Na początku czerwca stał się cud - członkowie Stowarzyszenia Miłośników Starego Fordonu zaczęli... nagrobki znajdować.
- Rozmawiamy z mieszkańcami Starego Fordonu, którzy przypominają sobie, że gdzieś takie nagrobki mieli, widzieli... - mówi Rafael Prętki, zastępca prezesa stowarzyszenia. - Wchodzimy za ich zgodą na podwórka lub do ogródków, kopiemy i wyciągamy macewy. Kolega znalazł jedną przy schodach przy wejściu do domu. Ma około 300 lat. Mówił, że nie zdawał sobie sprawy z tego, co to jest.

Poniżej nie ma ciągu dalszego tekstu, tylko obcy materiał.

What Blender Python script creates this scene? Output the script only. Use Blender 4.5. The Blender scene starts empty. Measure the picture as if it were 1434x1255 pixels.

Wszystkie nagrobki są porozbijane, na niektórych nie widać napisów, ale są też takie, które są czytelne. - Takich mamy teraz cztery sztuki, liczą po 200, nawet 300 lat, jest też jedna z przełomu XIX-XX wieku, bo napisy są dwujęzyczne - mówi Damian Rączka i dodaje: - Jedną z ładniejszych macew znaleźliśmy przez przypadek na samym cmentarzu. Ktoś ją tam ostatnio po prostu podrzucił...
„Podrzutka” można zobaczyć w „Cafe Rynek Fordon”.
Reszta jest w rękach stowarzyszenia. Damian Rączka osobiście je oczyszcza. Stowarzyszenie pomysł na znalezione teraz i w przyszłości macewy już ma. Chce otworzyć Muzeum Historii Starego Fordonu. Jest już nawet lokalizacja - całkiem niezła - to dawny spichlerz przy Rynku 4. Obiekt jest w kiepskim stanie technicznym. Stowarzyszenie spotkało się w tej sprawie z prezesem ADM i radnymi.
- Chcemy pokazać dawną trójkulturowość Starego Fordonu, jego długą i arcyciekawą historię... - mówi Refael Prętki. - Sami nie damy rady wyremontować obiektu. Najważniejsze, że nie zostanie wyburzony.
W przygotowaniu koncepcji zagospodarowanie obiektu ma pomóc stowarzyszeniu Wydział Budownictwa Uniwersytetu Technologiczno-Przyrodniczego.